• **Task description**:
Present the following data again exactly as it is shown.

• **Available data**:

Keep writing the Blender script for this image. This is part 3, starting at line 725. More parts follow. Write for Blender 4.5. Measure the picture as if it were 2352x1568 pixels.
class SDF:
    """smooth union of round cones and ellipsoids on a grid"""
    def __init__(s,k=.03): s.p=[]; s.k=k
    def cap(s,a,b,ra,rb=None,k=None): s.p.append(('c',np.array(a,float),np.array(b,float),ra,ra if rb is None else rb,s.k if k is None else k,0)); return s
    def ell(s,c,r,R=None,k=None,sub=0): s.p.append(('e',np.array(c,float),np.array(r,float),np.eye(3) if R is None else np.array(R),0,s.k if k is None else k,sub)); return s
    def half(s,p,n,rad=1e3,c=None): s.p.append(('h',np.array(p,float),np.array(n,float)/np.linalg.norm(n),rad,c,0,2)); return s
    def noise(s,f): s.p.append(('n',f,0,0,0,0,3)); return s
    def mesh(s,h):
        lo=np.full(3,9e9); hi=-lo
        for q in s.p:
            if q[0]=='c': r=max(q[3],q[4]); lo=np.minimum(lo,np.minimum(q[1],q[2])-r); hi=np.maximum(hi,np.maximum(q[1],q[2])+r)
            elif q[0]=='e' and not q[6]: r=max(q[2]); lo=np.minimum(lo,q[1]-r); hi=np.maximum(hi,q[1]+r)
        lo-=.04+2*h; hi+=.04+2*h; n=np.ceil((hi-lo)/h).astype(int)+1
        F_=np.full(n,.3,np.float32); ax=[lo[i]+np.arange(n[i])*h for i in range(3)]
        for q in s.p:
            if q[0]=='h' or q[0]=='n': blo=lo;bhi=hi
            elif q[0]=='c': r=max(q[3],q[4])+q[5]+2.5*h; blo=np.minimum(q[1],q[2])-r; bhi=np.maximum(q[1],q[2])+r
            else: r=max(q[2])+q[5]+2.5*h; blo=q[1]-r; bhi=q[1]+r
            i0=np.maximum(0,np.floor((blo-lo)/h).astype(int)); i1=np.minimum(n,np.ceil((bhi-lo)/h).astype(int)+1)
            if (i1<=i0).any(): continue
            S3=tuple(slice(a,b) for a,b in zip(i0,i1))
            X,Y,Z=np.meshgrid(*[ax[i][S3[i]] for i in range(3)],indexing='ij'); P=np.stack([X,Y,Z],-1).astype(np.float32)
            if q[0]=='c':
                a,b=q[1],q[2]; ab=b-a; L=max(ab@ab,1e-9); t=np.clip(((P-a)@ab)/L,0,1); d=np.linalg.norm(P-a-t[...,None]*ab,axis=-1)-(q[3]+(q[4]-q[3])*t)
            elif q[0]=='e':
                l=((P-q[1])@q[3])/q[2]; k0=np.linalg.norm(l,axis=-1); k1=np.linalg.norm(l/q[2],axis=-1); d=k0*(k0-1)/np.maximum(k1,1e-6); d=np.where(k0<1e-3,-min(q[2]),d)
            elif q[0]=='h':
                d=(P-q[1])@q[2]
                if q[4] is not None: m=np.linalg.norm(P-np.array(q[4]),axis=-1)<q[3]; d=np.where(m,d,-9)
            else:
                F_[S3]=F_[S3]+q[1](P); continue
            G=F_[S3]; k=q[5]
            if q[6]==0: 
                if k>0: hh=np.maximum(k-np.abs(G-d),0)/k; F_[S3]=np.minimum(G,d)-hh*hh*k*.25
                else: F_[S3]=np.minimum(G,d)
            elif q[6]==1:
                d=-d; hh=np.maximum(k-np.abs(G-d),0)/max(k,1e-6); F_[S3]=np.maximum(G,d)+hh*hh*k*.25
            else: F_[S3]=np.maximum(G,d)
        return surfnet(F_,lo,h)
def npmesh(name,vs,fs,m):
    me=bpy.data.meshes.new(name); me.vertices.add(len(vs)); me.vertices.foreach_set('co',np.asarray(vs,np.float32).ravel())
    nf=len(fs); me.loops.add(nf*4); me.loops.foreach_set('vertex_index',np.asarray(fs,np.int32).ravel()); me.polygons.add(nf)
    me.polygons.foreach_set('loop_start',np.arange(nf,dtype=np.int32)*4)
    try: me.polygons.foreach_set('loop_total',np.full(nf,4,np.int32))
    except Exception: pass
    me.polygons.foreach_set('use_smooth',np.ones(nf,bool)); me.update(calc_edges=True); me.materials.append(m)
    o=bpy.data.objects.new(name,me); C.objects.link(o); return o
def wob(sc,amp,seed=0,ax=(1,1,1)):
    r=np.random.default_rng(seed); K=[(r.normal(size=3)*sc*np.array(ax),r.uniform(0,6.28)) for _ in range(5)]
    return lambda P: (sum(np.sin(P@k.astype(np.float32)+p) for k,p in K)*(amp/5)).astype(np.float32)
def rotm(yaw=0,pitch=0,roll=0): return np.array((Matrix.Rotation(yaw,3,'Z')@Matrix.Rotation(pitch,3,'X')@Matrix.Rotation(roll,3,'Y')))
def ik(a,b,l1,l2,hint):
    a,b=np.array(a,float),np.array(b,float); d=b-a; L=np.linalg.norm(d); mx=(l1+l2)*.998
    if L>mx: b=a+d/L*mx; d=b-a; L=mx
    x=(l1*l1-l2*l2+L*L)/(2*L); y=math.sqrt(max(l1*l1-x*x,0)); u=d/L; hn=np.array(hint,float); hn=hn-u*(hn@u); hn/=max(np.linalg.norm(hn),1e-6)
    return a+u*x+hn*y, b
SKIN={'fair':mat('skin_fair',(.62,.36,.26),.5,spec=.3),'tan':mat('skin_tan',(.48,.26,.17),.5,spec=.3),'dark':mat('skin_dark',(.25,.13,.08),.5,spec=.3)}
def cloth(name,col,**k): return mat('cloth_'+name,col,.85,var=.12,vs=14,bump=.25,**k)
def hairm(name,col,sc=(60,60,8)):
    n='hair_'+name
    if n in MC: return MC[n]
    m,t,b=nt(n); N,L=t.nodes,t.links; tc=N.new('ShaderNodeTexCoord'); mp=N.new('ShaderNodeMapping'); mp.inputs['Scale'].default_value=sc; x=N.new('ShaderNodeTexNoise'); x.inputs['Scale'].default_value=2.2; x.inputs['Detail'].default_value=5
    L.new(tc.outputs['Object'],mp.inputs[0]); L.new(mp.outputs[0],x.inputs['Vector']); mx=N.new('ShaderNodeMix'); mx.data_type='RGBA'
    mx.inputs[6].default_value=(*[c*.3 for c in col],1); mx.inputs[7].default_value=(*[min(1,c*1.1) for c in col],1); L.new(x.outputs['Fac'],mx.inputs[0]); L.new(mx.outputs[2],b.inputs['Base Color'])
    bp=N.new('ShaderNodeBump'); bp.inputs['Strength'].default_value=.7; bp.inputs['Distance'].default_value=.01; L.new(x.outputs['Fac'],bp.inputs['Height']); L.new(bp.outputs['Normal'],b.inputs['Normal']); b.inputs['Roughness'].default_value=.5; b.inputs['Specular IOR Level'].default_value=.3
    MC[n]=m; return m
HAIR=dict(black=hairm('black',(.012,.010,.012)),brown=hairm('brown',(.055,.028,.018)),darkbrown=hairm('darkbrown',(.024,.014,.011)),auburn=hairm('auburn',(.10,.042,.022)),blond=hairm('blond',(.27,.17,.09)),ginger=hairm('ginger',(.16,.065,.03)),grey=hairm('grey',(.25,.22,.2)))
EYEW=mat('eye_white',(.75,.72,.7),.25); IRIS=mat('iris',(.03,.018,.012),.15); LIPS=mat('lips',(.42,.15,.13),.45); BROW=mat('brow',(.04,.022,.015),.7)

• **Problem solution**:
Keep writing the Blender script for this image. This is part 3, starting at line 725. More parts follow. Write for Blender 4.5. Measure the picture as if it were 2352x1568 pixels.
class SDF:
    """smooth union of round cones and ellipsoids on a grid"""
    def __init__(s,k=.03): s.p=[]; s.k=k
    def cap(s,a,b,ra,rb=None,k=None): s.p.append(('c',np.array(a,float),np.array(b,float),ra,ra if rb is None else rb,s.k if k is None else k,0)); return s
    def ell(s,c,r,R=None,k=None,sub=0): s.p.append(('e',np.array(c,float),np.array(r,float),np.eye(3) if R is None else np.array(R),0,s.k if k is None else k,sub)); return s
    def half(s,p,n,rad=1e3,c=None): s.p.append(('h',np.array(p,float),np.array(n,float)/np.linalg.norm(n),rad,c,0,2)); return s
    def noise(s,f): s.p.append(('n',f,0,0,0,0,3)); return s
    def mesh(s,h):
        lo=np.full(3,9e9); hi=-lo
        for q in s.p:
            if q[0]=='c': r=max(q[3],q[4]); lo=np.minimum(lo,np.minimum(q[1],q[2])-r); hi=np.maximum(hi,np.maximum(q[1],q[2])+r)
            elif q[0]=='e' and not q[6]: r=max(q[2]); lo=np.minimum(lo,q[1]-r); hi=np.maximum(hi,q[1]+r)
        lo-=.04+2*h; hi+=.04+2*h; n=np.ceil((hi-lo)/h).astype(int)+1
        F_=np.full(n,.3,np.float32); ax=[lo[i]+np.arange(n[i])*h for i in range(3)]
        for q in s.p:
            if q[0]=='h' or q[0]=='n': blo=lo;bhi=hi
            elif q[0]=='c': r=max(q[3],q[4])+q[5]+2.5*h; blo=np.minimum(q[1],q[2])-r; bhi=np.maximum(q[1],q[2])+r
            else: r=max(q[2])+q[5]+2.5*h; blo=q[1]-r; bhi=q[1]+r
            i0=np.maximum(0,np.floor((blo-lo)/h).astype(int)); i1=np.minimum(n,np.ceil((bhi-lo)/h).astype(int)+1)
            if (i1<=i0).any(): continue
            S3=tuple(slice(a,b) for a,b in zip(i0,i1))
            X,Y,Z=np.meshgrid(*[ax[i][S3[i]] for i in range(3)],indexing='ij'); P=np.stack([X,Y,Z],-1).astype(np.float32)
            if q[0]=='c':
                a,b=q[1],q[2]; ab=b-a; L=max(ab@ab,1e-9); t=np.clip(((P-a)@ab)/L,0,1); d=np.linalg.norm(P-a-t[...,None]*ab,axis=-1)-(q[3]+(q[4]-q[3])*t)
            elif q[0]=='e':
                l=((P-q[1])@q[3])/q[2]; k0=np.linalg.norm(l,axis=-1); k1=np.linalg.norm(l/q[2],axis=-1); d=k0*(k0-1)/np.maximum(k1,1e-6); d=np.where(k0<1e-3,-min(q[2]),d)
            elif q[0]=='h':
                d=(P-q[1])@q[2]
                if q[4] is not None: m=np.linalg.norm(P-np.array(q[4]),axis=-1)<q[3]; d=np.where(m,d,-9)
            else:
                F_[S3]=F_[S3]+q[1](P); continue
            G=F_[S3]; k=q[5]
            if q[6]==0: 
                if k>0: hh=np.maximum(k-np.abs(G-d),0)/k; F_[S3]=np.minimum(G,d)-hh*hh*k*.25
                else: F_[S3]=np.minimum(G,d)
            elif q[6]==1:
                d=-d; hh=np.maximum(k-np.abs(G-d),0)/max(k,1e-6); F_[S3]=np.maximum(G,d)+hh*hh*k*.25
            else: F_[S3]=np.maximum(G,d)
        return surfnet(F_,lo,h)
def npmesh(name,vs,fs,m):
    me=bpy.data.meshes.new(name); me.vertices.add(len(vs)); me.vertices.foreach_set('co',np.asarray(vs,np.float32).ravel())
    nf=len(fs); me.loops.add(nf*4); me.loops.foreach_set('vertex_index',np.asarray(fs,np.int32).ravel()); me.polygons.add(nf)
    me.polygons.foreach_set('loop_start',np.arange(nf,dtype=np.int32)*4)
    try: me.polygons.foreach_set('loop_total',np.full(nf,4,np.int32))
    except Exception: pass
    me.polygons.foreach_set('use_smooth',np.ones(nf,bool)); me.update(calc_edges=True); me.materials.append(m)
    o=bpy.data.objects.new(name,me); C.objects.link(o); return o
def wob(sc,amp,seed=0,ax=(1,1,1)):
    r=np.random.default_rng(seed); K=[(r.normal(size=3)*sc*np.array(ax),r.uniform(0,6.28)) for _ in range(5)]
    return lambda P: (sum(np.sin(P@k.astype(np.float32)+p) for k,p in K)*(amp/5)).astype(np.float32)
def rotm(yaw=0,pitch=0,roll=0): return np.array((Matrix.Rotation(yaw,3,'Z')@Matrix.Rotation(pitch,3,'X')@Matrix.Rotation(roll,3,'Y')))
def ik(a,b,l1,l2,hint):
    a,b=np.array(a,float),np.array(b,float); d=b-a; L=np.linalg.norm(d); mx=(l1+l2)*.998
    if L>mx: b=a+d/L*mx; d=b-a; L=mx
    x=(l1*l1-l2*l2+L*L)/(2*L); y=math.sqrt(max(l1*l1-x*x,0)); u=d/L; hn=np.array(hint,float); hn=hn-u*(hn@u); hn/=max(np.linalg.norm(hn),1e-6)
    return a+u*x+hn*y, b
SKIN={'fair':mat('skin_fair',(.62,.36,.26),.5,spec=.3),'tan':mat('skin_tan',(.48,.26,.17),.5,spec=.3),'dark':mat('skin_dark',(.25,.13,.08),.5,spec=.3)}
def cloth(name,col,**k): return mat('cloth_'+name,col,.85,var=.12,vs=14,bump=.25,**k)
def hairm(name,col,sc=(60,60,8)):
    n='hair_'+name
    if n in MC: return MC[n]
    m,t,b=nt(n); N,L=t.nodes,t.links; tc=N.new('ShaderNodeTexCoord'); mp=N.new('ShaderNodeMapping'); mp.inputs['Scale'].default_value=sc; x=N.new('ShaderNodeTexNoise'); x.inputs['Scale'].default_value=2.2; x.inputs['Detail'].default_value=5
    L.new(tc.outputs['Object'],mp.inputs[0]); L.new(mp.outputs[0],x.inputs['Vector']); mx=N.new('ShaderNodeMix'); mx.data_type='RGBA'
    mx.inputs[6].default_value=(*[c*.3 for c in col],1); mx.inputs[7].default_value=(*[min(1,c*1.1) for c in col],1); L.new(x.outputs['Fac'],mx.inputs[0]); L.new(mx.outputs[2],b.inputs['Base Color'])
    bp=N.new('ShaderNodeBump'); bp.inputs['Strength'].default_value=.7; bp.inputs['Distance'].default_value=.01; L.new(x.outputs['Fac'],bp.inputs['Height']); L.new(bp.outputs['Normal'],b.inputs['Normal']); b.inputs['Roughness'].default_value=.5; b.inputs['Specular IOR Level'].default_value=.3
    MC[n]=m; return m
HAIR=dict(black=hairm('black',(.012,.010,.012)),brown=hairm('brown',(.055,.028,.018)),darkbrown=hairm('darkbrown',(.024,.014,.011)),auburn=hairm('auburn',(.10,.042,.022)),blond=hairm('blond',(.27,.17,.09)),ginger=hairm('ginger',(.16,.065,.03)),grey=hairm('grey',(.25,.22,.2)))
EYEW=mat('eye_white',(.75,.72,.7),.25); IRIS=mat('iris',(.03,.018,.012),.15); LIPS=mat('lips',(.42,.15,.13),.45); BROW=mat('brow',(.04,.022,.015),.7)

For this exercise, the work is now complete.